Rosny pays just €7,000 per year over five years to build and maintain its six Autolib stations, the rest being heavily subsidised by the region.

After the riots erupted in 2005, former President Nicolas Sarkozy promised a "Marshall Plan" to integrate the fringes with the centre, partly by improving transport links thanks to a new "Grand Paris Express" automatic metro network.

But the economic crisis has delayed the €30 billion project, and the Autolib cars are an alternative to the congested and tired RER suburban train network for young workers who cannot always afford to buy a car.

"It's a dream to be able to stop using the bloody RER," said a young driver in Rosny who gave his name only as Habib. "The cars are clean, you can go out with friends until late and not look like a loser taking the train back to your suburb."
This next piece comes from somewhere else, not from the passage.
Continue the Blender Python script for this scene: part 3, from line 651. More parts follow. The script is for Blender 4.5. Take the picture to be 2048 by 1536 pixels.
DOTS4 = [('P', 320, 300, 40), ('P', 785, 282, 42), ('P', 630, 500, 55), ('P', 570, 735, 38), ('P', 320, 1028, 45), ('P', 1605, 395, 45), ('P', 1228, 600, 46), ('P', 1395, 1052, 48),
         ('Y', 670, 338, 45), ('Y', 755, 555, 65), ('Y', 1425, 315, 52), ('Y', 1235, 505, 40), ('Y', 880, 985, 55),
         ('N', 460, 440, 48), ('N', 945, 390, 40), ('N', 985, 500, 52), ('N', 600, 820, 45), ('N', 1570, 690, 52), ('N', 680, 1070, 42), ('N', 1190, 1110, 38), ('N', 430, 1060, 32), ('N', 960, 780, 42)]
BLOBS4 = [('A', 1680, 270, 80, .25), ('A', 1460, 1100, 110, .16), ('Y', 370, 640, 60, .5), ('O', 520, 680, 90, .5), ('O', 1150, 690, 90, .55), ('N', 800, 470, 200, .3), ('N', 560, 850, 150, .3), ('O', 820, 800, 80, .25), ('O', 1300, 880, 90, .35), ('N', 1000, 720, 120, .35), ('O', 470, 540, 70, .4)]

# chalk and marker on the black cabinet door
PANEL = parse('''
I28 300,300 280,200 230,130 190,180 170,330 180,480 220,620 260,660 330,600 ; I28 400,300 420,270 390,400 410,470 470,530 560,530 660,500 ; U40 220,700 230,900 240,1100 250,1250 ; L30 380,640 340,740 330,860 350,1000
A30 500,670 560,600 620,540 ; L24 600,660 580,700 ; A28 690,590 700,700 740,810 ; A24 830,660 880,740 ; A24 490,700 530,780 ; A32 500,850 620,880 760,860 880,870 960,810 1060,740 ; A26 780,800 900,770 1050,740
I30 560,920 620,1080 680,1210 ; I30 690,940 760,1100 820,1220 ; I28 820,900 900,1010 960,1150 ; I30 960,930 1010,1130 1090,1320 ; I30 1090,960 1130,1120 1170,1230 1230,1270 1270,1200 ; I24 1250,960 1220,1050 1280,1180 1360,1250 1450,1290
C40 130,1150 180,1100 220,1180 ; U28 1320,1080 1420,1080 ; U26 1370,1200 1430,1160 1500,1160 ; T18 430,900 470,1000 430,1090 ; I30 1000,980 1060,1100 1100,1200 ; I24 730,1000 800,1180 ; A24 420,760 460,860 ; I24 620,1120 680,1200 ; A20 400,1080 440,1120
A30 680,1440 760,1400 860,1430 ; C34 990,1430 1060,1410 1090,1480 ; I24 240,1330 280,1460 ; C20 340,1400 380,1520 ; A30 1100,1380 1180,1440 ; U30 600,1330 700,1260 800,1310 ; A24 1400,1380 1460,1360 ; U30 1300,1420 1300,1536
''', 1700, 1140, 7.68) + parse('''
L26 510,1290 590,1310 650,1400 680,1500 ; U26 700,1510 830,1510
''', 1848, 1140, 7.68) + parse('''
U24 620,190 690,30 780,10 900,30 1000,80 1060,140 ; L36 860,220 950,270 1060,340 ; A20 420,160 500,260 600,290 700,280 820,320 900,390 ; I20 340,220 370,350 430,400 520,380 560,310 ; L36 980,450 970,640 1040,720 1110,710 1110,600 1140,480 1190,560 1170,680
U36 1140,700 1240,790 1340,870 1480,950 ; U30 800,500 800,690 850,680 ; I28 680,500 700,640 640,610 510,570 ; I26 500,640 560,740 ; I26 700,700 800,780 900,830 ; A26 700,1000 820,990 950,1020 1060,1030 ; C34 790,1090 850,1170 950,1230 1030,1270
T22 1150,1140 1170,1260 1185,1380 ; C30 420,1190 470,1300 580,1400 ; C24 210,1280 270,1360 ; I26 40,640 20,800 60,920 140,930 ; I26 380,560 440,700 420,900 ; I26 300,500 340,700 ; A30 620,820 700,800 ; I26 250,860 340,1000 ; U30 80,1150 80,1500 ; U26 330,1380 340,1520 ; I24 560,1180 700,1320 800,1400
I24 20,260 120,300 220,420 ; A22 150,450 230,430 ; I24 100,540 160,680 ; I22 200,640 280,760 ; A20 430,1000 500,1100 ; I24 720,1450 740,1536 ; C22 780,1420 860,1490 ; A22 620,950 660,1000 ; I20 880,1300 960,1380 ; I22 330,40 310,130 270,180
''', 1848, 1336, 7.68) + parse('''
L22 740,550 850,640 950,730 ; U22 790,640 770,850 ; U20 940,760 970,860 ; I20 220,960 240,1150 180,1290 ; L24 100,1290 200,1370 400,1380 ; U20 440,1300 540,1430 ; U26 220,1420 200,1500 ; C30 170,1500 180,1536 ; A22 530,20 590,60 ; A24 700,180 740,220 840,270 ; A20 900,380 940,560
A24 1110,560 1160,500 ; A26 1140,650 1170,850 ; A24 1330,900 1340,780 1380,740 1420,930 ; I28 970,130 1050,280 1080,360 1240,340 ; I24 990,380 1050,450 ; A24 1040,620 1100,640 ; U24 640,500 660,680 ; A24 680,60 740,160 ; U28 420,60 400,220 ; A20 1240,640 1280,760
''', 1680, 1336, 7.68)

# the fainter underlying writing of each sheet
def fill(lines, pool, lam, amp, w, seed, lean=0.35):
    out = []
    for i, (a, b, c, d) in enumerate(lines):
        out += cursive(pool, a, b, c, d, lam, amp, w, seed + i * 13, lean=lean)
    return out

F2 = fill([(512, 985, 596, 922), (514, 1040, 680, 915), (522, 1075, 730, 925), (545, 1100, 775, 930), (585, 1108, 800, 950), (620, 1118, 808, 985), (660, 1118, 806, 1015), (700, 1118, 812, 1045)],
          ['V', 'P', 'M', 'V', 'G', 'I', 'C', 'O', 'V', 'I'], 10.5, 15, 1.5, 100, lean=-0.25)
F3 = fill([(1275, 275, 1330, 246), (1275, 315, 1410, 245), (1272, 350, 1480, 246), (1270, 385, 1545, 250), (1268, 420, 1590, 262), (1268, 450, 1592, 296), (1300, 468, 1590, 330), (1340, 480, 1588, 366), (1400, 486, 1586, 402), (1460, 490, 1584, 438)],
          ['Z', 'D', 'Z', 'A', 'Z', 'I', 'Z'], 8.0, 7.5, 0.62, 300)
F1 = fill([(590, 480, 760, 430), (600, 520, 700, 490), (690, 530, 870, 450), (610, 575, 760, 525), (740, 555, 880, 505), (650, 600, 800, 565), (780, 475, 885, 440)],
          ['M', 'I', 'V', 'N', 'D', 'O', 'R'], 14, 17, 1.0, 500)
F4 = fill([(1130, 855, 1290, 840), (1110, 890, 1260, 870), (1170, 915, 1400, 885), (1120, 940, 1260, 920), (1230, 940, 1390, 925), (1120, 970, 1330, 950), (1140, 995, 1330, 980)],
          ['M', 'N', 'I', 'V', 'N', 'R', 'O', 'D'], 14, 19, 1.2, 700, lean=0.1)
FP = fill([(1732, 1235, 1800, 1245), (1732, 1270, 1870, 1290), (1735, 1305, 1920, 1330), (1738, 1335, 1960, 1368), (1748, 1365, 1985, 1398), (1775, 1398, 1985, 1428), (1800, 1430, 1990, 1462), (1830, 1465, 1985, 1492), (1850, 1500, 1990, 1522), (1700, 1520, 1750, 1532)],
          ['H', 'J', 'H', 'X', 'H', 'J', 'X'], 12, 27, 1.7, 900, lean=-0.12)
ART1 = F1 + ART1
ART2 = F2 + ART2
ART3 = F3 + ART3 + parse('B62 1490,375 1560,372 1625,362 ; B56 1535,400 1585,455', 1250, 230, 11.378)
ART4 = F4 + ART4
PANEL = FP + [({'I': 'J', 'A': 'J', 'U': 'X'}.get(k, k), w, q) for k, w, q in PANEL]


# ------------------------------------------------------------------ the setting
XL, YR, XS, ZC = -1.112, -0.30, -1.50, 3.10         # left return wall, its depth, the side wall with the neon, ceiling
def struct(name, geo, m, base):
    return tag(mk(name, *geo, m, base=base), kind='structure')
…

Benjamin Marsiglia, 28, owner of a sports consultancy firm, said the silent Autolib cars were surprisingly responsive to drive and the most practical way of getting around the city.

"I sold my car when I moved to central Paris. I love nice cars, but in Paris it would get scratched every two minutes ... And it's not really practical to take the metro with the big suitcase I have today," he said before catching a long-distance train at the Gare du Nord terminus.

Bollore has said it expects to announce a similar deal with a major city outside France this year, but Varin declined to say which and noted it was early days for a project rich has run into some unexpected problems.

"We learnt all sorts of lessons already - things like how to deal with pigeon droppings between May and July, when we have to refill 2,000 wind-screen fluid reservoirs a day," he said.